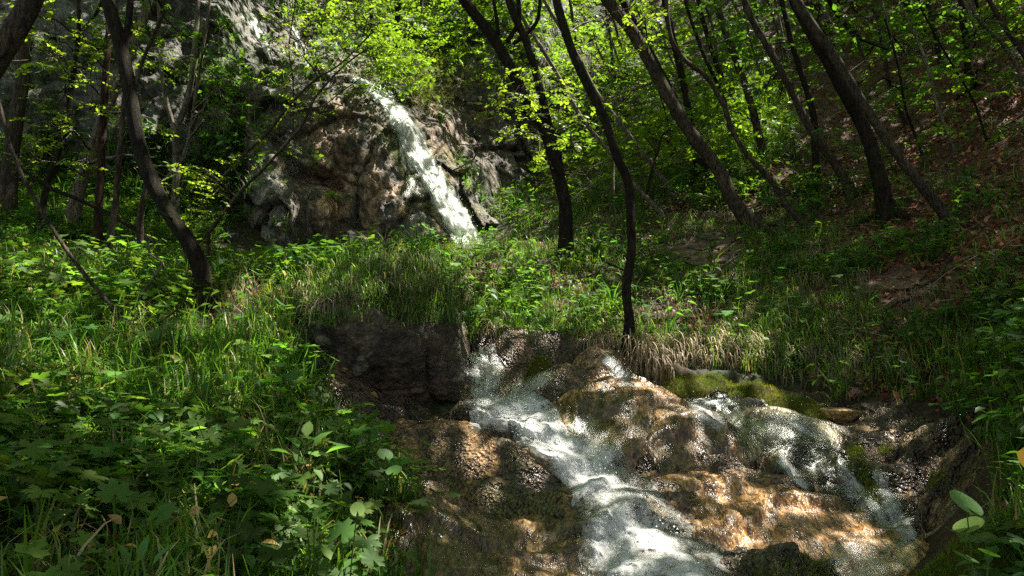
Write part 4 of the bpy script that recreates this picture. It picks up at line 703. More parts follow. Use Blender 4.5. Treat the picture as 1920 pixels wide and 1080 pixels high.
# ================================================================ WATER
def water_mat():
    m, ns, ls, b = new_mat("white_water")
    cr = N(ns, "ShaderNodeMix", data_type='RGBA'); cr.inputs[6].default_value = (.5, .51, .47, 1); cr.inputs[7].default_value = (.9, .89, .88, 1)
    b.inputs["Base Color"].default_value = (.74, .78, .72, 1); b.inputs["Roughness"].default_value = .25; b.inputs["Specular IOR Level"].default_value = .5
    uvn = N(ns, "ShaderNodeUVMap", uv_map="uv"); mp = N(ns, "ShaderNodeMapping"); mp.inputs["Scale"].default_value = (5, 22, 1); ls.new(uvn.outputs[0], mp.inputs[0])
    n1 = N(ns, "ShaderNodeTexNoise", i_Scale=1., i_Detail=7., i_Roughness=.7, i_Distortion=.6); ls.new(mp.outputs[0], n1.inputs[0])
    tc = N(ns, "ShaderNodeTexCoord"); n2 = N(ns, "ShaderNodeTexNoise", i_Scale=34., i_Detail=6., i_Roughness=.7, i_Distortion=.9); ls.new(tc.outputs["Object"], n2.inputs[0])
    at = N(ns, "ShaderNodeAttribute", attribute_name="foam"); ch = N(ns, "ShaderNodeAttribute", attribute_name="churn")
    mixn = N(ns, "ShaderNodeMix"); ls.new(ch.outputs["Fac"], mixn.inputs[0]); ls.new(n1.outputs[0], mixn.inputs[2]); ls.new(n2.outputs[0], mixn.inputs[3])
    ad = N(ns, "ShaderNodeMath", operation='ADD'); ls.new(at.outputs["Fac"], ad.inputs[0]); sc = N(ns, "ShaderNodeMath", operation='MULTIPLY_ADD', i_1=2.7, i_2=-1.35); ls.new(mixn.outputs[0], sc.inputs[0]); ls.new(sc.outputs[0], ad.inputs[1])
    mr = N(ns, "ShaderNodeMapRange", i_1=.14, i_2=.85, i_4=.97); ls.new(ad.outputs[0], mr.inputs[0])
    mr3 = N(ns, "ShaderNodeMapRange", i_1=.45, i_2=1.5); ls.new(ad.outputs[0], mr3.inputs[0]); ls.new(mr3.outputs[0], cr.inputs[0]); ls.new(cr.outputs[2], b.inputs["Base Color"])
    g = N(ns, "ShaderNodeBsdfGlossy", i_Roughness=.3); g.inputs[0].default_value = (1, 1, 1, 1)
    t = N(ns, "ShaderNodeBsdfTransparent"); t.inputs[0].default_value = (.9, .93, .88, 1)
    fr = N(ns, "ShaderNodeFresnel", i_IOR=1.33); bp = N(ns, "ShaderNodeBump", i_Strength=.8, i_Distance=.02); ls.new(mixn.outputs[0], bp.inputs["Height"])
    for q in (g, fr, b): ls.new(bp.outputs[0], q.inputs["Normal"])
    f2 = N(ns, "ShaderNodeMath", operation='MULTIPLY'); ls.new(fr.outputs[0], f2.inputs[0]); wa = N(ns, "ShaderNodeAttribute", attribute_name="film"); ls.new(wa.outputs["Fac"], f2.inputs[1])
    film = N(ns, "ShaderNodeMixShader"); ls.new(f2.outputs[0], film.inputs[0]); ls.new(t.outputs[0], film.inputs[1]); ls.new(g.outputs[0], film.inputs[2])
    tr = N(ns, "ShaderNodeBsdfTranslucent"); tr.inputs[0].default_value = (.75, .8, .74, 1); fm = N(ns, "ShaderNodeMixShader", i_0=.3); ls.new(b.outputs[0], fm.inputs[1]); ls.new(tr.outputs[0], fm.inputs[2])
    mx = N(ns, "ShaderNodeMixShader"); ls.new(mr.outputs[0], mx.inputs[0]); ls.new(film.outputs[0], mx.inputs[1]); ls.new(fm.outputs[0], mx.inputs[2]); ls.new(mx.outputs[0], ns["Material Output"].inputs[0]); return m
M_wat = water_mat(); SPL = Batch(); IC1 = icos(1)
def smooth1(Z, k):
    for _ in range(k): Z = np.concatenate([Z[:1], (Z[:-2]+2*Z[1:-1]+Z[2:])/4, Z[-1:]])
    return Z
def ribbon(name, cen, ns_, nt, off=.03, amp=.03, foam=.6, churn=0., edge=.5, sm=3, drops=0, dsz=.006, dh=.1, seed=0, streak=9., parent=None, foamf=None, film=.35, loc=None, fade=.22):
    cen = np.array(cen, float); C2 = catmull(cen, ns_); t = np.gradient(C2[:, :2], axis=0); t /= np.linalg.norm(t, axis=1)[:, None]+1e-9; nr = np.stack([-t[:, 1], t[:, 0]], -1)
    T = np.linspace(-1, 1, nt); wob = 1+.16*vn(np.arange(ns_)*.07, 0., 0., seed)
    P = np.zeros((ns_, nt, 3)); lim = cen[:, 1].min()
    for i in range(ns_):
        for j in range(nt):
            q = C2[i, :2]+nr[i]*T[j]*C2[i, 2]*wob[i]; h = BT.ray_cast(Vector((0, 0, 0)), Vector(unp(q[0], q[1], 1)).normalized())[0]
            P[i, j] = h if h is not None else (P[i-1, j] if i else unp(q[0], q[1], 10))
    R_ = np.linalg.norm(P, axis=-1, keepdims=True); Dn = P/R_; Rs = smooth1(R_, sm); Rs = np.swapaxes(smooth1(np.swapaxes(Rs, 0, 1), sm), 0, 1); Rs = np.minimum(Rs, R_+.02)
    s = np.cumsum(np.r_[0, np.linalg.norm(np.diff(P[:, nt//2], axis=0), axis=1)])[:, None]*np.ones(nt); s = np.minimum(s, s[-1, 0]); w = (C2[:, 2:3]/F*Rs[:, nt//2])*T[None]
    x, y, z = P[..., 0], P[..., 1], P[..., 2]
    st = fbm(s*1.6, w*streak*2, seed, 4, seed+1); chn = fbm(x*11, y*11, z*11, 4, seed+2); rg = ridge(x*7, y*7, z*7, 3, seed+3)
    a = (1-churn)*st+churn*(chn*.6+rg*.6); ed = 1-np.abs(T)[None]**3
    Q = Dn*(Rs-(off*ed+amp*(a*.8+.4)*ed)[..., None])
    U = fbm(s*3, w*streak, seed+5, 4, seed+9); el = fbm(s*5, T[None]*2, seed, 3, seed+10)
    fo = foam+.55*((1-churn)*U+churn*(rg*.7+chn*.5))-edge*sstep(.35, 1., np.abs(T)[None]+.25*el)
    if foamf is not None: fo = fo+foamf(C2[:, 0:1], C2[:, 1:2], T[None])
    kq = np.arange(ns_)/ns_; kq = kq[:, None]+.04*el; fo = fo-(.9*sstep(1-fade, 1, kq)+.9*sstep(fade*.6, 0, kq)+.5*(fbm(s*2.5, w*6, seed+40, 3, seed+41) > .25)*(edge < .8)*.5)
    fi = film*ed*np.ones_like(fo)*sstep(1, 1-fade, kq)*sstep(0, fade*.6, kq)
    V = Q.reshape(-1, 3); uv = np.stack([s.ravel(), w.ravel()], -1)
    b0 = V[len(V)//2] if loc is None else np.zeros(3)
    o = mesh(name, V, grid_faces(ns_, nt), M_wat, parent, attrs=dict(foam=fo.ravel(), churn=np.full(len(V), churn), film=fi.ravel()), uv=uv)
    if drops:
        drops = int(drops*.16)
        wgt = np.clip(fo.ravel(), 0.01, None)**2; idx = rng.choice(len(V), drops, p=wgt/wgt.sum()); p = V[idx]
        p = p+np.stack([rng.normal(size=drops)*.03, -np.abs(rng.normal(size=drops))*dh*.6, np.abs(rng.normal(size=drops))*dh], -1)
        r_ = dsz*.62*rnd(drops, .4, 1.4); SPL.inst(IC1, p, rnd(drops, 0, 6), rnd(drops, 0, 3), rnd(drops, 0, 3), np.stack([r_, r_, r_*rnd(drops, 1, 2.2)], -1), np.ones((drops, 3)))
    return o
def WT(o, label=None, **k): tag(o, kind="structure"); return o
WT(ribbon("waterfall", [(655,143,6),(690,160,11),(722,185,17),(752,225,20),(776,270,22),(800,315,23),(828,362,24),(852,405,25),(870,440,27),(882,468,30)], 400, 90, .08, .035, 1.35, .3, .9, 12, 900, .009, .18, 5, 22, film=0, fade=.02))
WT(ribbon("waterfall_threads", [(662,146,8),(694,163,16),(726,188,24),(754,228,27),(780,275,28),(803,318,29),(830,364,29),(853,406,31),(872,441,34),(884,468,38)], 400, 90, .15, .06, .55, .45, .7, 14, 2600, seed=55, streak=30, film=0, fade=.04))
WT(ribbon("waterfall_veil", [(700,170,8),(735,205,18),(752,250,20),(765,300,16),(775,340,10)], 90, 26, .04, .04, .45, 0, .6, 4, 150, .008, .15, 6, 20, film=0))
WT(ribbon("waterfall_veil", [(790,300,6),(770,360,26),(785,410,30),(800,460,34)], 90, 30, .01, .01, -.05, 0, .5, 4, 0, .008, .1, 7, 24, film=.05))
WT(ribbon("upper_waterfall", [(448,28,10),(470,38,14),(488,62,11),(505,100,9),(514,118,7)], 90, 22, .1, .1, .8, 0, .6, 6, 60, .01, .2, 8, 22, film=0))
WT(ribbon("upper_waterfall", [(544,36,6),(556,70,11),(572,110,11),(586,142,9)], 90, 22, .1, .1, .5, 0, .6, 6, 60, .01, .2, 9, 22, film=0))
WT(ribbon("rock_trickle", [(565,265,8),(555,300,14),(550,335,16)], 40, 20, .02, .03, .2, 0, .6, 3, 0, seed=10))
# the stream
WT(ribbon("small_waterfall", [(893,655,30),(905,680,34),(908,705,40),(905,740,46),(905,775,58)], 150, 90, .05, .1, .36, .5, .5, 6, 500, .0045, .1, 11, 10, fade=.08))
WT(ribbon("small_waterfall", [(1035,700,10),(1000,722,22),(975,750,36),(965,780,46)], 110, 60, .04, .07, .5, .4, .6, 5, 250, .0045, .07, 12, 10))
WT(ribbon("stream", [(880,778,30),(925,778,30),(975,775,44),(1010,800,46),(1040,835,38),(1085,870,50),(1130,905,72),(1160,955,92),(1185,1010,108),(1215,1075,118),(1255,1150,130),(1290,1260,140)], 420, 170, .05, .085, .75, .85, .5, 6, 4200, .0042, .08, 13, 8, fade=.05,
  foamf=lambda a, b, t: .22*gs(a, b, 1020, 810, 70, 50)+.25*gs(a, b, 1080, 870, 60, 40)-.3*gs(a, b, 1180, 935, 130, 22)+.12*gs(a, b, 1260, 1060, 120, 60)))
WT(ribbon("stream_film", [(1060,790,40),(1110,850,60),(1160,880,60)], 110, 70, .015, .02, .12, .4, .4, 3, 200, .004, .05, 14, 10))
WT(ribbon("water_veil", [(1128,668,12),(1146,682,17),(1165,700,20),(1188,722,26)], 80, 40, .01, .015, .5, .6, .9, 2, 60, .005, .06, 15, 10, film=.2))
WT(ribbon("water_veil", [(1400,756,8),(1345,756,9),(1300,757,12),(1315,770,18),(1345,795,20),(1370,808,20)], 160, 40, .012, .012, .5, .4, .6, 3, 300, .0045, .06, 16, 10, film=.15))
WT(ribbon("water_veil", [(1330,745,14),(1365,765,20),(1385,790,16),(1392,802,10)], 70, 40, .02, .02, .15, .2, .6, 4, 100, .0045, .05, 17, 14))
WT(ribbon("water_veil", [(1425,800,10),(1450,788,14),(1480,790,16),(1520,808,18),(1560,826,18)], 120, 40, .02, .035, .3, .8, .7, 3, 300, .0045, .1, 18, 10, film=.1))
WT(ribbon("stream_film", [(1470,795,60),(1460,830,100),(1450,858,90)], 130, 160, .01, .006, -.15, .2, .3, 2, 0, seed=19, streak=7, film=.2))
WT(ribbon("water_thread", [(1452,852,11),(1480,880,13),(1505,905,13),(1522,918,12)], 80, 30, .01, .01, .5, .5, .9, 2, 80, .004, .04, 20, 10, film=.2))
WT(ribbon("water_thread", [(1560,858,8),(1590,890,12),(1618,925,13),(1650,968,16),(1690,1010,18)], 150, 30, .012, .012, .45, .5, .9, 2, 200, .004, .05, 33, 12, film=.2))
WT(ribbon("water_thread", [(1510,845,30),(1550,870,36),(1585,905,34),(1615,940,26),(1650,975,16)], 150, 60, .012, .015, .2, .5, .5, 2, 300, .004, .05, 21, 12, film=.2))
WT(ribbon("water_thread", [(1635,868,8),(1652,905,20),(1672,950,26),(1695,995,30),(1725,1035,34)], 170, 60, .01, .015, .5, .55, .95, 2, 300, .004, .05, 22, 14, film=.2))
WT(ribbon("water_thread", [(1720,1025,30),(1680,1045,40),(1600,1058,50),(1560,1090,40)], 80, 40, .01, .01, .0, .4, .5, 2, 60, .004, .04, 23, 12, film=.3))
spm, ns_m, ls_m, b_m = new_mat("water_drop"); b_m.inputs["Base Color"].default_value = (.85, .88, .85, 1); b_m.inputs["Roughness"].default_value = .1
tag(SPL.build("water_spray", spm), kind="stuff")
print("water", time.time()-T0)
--
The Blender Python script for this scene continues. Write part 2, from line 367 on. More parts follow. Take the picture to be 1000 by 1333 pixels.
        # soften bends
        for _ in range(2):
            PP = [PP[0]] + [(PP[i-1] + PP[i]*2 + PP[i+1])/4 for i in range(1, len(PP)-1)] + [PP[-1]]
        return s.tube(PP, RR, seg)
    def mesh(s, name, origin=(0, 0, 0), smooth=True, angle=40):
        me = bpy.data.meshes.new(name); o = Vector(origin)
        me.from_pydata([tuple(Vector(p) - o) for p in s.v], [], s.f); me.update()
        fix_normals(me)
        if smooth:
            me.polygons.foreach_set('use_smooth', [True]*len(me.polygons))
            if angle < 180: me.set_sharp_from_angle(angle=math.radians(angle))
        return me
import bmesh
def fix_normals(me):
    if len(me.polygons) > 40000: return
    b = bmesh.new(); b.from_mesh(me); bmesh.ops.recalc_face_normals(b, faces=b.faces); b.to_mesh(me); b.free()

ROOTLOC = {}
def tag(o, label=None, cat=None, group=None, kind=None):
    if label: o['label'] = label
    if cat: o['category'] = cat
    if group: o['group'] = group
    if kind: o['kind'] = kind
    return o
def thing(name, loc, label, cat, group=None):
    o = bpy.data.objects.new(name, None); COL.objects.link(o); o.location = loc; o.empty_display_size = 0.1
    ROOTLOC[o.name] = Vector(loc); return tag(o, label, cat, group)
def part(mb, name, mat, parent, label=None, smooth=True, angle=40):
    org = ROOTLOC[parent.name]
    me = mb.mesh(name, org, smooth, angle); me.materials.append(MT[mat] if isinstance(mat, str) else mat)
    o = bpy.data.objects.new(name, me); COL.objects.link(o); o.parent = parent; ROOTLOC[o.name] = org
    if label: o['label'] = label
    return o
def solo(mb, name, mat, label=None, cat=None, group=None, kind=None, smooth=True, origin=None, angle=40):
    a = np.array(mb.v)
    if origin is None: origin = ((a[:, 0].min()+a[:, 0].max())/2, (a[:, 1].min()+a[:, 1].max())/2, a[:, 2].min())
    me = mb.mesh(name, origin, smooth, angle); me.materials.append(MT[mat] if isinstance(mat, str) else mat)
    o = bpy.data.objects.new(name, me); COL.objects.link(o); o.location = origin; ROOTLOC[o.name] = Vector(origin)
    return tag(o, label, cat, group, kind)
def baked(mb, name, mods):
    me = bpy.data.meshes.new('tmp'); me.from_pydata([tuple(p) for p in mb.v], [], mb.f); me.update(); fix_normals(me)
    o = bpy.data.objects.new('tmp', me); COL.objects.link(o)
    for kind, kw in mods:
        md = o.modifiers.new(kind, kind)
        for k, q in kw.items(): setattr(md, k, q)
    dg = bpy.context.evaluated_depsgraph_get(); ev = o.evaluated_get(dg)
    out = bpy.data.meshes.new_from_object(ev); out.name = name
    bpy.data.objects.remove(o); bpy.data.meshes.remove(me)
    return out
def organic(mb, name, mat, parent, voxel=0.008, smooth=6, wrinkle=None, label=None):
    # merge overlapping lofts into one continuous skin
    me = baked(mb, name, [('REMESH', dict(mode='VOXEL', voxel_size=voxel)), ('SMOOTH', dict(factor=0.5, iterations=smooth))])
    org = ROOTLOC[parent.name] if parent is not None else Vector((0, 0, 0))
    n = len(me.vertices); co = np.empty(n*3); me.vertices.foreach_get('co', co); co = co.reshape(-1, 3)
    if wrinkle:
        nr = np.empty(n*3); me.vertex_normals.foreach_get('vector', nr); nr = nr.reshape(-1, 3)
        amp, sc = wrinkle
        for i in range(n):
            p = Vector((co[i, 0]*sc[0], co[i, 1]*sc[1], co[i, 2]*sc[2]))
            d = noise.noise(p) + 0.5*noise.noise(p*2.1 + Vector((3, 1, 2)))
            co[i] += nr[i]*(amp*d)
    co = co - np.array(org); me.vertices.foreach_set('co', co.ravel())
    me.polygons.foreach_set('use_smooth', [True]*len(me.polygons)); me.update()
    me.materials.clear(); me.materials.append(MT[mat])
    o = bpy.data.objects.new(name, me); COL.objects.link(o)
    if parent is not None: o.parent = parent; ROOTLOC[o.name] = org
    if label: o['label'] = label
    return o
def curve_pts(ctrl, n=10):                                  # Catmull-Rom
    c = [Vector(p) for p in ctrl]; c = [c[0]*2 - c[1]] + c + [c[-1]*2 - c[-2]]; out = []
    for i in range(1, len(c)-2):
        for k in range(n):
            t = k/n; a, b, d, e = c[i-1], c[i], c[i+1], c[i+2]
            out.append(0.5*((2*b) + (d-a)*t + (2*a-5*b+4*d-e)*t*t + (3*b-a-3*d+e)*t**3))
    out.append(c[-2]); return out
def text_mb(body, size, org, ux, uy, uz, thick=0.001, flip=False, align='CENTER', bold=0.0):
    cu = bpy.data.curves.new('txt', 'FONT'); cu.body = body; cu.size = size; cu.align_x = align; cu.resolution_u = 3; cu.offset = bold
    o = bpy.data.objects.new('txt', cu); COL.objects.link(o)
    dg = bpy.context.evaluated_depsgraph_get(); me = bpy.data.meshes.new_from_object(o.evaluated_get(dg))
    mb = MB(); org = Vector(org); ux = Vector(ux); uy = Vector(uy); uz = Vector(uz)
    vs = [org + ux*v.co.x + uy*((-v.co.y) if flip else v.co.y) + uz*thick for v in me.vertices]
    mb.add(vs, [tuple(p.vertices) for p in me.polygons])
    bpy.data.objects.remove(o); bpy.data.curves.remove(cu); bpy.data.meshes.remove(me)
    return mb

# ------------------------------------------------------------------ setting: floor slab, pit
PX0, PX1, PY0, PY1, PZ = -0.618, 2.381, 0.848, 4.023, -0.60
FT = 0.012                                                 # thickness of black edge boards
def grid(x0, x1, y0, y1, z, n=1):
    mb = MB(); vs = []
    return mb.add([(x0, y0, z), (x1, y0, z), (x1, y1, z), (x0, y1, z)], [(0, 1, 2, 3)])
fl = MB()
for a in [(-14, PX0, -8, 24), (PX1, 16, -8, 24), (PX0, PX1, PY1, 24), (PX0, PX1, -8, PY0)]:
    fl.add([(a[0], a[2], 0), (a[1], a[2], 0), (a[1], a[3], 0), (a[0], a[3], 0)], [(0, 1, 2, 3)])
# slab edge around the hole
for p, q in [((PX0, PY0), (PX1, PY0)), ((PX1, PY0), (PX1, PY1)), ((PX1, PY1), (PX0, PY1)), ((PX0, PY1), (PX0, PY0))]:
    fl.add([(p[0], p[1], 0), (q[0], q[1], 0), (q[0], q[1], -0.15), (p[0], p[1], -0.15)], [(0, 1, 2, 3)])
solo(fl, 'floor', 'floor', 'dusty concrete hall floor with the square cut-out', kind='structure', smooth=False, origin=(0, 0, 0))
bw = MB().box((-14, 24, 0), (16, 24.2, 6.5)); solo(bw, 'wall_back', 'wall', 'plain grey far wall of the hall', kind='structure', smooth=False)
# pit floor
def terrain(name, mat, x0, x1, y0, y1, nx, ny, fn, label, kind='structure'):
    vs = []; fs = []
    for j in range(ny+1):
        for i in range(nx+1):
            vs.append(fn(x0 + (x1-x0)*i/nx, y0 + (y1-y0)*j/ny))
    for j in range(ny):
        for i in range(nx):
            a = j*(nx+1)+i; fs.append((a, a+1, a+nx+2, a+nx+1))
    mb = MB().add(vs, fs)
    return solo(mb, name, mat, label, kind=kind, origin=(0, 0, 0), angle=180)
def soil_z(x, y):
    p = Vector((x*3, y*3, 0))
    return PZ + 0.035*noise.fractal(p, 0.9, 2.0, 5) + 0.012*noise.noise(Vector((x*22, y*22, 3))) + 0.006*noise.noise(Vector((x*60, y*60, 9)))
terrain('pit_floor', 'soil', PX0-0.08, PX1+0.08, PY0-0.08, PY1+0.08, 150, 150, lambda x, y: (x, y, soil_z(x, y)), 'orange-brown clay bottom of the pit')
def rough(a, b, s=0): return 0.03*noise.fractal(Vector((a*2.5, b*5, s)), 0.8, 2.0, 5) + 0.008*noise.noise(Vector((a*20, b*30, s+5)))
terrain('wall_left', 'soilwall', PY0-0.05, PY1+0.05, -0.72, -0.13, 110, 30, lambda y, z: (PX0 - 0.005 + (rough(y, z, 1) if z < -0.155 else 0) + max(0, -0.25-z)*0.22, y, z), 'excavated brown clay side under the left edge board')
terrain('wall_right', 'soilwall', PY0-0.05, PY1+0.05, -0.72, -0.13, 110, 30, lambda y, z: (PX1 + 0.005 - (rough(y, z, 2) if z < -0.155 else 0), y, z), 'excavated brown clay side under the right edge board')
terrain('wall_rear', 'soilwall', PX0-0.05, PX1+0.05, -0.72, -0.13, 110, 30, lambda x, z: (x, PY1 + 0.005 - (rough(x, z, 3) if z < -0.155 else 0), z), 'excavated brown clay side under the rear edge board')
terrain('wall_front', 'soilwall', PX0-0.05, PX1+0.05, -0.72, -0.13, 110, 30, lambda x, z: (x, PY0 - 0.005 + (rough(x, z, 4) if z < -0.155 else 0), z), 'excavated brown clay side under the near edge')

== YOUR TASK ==
Extract from the data every line where "Blender" shows up.

== RESPONSE TO THIS EXERCISE ==
Write part 4 of the bpy script that recreates this picture. It picks up at line 703. More parts follow. Use Blender 4.5. Treat the picture as 1920 pixels wide and 1080 pixels high.
The Blender Python script for this scene continues. Write part 2, from line 367 on. More parts follow. Take the picture to be 1000 by 1333 pixels.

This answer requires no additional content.